I was taken aback at first — but maybe it makes sense. Think about it: Glenn feels threatened by Ron Paul supporters, as he discussed on his November 12, 2007 broadcast. Then, Beck and David Horowitz discussed how taken aback they were that the Fifth of November fundraiser for Ron Paul had broken the Republican one-day fundraising record, in a time when Republicans are having a heck of a time raising money at all.

Oh, wait. That’s not actually what they talked about. They talked about how Ron Paul supporters are so anti-Iraq war/occupation that they are anti-Washington, D.C., and constitute a danger to status quo politics and punditry in Washington.

OK, that’s not exactly what they said. In fact, Beck and Horowitz conducted a smearing, ludicrous attack on liberty lovers in this country, this website, and the large number of servicemen and women serving in Iraq and Afghanistan who support Dr. Paul.

But the misfire last month was the reason Beck had to invite Ron Paul on the show this week. It was the reason he treated Dr.
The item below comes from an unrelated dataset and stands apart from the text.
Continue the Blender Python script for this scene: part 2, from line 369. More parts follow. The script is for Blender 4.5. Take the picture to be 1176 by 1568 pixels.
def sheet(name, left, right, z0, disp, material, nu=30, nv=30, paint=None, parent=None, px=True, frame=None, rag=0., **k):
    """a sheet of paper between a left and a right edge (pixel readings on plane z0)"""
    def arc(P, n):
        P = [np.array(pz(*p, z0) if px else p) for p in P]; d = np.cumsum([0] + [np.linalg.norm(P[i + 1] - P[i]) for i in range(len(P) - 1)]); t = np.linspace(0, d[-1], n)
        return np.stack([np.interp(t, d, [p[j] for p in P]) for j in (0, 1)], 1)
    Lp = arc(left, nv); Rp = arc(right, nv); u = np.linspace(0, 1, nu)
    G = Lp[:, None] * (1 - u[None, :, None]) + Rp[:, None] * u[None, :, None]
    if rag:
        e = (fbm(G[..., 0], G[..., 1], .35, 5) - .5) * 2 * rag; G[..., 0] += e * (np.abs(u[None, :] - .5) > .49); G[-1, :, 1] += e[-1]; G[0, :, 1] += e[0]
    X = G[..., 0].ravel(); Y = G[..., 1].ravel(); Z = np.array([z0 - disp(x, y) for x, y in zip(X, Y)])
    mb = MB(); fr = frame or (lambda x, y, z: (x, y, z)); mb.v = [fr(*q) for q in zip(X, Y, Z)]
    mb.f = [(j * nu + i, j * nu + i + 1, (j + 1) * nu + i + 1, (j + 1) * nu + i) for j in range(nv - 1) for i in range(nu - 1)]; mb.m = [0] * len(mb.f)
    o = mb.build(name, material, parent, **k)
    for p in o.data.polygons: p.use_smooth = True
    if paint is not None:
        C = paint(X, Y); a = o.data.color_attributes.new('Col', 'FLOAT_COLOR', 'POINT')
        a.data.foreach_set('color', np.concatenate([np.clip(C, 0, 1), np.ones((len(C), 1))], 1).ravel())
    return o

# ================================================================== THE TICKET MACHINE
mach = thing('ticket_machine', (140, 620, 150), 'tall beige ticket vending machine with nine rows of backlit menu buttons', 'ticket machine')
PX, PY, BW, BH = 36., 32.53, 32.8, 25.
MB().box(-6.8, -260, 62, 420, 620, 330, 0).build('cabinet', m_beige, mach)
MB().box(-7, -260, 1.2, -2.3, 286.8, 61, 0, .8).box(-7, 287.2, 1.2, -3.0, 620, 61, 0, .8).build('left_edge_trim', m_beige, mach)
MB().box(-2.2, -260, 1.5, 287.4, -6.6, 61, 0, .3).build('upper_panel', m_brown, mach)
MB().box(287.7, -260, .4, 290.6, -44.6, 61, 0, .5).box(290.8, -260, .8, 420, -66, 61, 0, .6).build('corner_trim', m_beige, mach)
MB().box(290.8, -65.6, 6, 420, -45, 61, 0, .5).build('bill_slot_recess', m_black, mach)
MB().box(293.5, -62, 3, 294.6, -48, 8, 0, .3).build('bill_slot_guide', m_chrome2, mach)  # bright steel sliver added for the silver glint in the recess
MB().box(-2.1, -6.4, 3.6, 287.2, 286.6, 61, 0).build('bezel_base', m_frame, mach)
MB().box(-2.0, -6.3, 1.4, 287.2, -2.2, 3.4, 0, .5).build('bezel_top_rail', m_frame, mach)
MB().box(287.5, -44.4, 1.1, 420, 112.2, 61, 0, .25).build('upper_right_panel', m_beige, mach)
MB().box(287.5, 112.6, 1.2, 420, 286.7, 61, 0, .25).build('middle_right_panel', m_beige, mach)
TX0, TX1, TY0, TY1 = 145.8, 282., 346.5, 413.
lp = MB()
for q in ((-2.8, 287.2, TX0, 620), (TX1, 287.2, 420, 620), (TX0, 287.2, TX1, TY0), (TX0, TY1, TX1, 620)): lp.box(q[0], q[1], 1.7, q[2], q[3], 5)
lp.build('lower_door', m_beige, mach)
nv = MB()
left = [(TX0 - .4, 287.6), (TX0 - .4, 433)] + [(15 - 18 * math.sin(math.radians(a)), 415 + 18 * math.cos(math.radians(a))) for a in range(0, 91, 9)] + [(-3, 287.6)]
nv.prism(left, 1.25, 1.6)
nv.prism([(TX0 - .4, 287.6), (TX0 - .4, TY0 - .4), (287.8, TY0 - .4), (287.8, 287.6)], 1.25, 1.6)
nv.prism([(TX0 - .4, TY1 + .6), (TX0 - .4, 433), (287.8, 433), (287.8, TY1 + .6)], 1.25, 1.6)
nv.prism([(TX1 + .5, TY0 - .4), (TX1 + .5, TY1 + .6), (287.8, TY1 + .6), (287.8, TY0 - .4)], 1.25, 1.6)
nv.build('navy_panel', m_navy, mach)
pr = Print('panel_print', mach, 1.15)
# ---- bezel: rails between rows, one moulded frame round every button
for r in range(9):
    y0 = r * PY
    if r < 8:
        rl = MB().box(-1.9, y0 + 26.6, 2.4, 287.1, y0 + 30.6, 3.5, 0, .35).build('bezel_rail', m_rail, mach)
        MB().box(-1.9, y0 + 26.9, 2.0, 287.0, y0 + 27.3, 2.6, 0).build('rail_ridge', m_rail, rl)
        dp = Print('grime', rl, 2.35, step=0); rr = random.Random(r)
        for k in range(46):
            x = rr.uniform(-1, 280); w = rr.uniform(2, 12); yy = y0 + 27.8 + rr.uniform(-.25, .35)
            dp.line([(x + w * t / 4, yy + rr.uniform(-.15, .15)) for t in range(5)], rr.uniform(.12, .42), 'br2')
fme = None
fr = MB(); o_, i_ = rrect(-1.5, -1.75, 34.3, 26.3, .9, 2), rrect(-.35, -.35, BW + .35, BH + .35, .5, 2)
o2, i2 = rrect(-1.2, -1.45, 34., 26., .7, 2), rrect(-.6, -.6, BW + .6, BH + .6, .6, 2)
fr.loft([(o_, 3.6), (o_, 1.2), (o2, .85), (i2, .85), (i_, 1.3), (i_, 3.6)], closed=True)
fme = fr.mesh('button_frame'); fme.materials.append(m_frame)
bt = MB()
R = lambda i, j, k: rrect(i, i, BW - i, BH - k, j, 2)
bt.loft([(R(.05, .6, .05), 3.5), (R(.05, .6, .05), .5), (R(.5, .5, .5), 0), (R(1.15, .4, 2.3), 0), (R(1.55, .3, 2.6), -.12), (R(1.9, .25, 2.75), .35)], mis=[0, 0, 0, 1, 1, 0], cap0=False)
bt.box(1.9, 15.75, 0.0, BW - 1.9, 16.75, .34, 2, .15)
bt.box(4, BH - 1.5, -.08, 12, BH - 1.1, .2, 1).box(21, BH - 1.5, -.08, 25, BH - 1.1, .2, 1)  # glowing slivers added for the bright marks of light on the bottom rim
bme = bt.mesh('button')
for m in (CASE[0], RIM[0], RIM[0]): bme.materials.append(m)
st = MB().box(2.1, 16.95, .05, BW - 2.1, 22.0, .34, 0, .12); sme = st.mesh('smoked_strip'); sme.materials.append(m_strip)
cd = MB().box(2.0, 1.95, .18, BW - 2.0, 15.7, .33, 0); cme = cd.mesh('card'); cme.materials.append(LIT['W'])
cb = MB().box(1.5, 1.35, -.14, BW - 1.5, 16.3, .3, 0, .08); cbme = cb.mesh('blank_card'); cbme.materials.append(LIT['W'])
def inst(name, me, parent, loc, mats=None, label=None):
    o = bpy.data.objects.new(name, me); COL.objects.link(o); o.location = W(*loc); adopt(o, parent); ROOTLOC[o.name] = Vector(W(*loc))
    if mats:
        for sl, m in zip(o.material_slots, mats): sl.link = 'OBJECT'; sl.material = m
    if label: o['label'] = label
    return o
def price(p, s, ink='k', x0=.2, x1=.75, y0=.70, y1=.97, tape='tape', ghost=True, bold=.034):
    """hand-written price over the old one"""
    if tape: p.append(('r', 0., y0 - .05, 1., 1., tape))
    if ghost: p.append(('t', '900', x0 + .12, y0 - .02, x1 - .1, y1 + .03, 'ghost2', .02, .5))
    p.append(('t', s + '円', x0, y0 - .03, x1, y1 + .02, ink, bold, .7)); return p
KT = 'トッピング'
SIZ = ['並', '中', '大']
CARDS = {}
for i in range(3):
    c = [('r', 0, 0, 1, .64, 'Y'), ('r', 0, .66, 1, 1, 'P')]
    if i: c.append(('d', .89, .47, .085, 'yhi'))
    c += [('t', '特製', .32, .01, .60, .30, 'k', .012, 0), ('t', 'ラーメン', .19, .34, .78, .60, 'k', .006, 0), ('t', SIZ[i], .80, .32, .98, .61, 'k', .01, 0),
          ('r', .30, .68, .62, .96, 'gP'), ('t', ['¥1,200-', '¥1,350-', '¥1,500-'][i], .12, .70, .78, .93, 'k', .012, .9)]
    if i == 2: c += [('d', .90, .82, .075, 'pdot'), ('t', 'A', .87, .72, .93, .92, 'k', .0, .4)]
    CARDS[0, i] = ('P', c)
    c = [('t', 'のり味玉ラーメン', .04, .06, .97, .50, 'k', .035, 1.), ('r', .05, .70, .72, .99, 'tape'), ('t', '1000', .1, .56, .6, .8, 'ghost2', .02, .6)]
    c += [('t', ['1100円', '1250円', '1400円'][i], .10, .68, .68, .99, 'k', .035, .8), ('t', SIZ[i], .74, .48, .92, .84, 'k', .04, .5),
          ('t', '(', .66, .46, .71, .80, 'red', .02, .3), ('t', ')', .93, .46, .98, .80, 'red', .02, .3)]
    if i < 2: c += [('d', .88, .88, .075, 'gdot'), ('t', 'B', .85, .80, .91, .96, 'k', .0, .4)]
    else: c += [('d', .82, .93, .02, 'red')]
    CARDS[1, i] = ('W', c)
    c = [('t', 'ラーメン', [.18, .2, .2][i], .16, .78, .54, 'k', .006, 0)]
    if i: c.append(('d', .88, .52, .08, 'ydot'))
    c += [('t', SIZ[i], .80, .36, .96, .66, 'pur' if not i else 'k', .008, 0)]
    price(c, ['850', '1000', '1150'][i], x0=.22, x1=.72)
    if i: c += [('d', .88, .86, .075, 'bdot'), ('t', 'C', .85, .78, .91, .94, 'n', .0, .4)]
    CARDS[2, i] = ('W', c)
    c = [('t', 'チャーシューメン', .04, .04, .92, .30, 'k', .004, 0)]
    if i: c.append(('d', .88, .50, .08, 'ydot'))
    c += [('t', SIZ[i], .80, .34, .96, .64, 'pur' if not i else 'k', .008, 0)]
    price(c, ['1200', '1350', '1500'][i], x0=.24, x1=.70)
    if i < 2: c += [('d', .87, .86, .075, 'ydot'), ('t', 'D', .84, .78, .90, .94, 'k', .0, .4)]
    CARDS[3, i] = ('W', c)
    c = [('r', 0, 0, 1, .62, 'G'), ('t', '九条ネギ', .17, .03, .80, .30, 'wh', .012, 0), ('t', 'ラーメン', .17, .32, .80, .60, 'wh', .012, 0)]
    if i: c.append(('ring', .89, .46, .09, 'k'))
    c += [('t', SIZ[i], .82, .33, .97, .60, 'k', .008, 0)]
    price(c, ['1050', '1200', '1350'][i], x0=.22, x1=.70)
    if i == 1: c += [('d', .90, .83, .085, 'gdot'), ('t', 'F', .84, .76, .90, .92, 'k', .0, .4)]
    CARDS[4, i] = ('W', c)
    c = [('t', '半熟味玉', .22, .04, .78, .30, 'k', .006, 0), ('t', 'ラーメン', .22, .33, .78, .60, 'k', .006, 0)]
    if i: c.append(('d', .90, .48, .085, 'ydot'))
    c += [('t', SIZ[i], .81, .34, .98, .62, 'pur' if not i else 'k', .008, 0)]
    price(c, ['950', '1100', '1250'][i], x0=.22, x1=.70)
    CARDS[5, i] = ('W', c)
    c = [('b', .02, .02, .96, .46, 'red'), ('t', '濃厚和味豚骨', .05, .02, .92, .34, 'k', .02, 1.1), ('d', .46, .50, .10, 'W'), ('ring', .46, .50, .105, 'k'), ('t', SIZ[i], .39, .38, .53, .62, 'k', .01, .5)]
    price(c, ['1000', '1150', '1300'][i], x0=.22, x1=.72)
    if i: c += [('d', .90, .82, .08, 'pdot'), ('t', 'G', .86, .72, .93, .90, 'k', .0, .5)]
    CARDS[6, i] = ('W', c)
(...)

Paul as fairly as a scared little chickenhawk can without soiling himself. It was the reason for Beck’s one-day spike in viewership on the night he interviewed Dr. Paul. It’s all for the good, and goodness wins the long race.

When a man threatens to French kiss a counterpart, just like threatening to Hannitize them, it is more than juvenile wordplay with homoerotic undertones. It is the desperate language of the state — calling for force, intrusion, and even alteration of an individual. It is the aggressive language of menace, of bullying, of intimidation.

Glenn Beck speaks this language quite comfortably, and has for a long time. But I can’t help but wonder if, having been exposed to Dr. Paul, he is in real danger of dreaming about a Ron Paul America, and perhaps, someday, even joining the rEVOLution.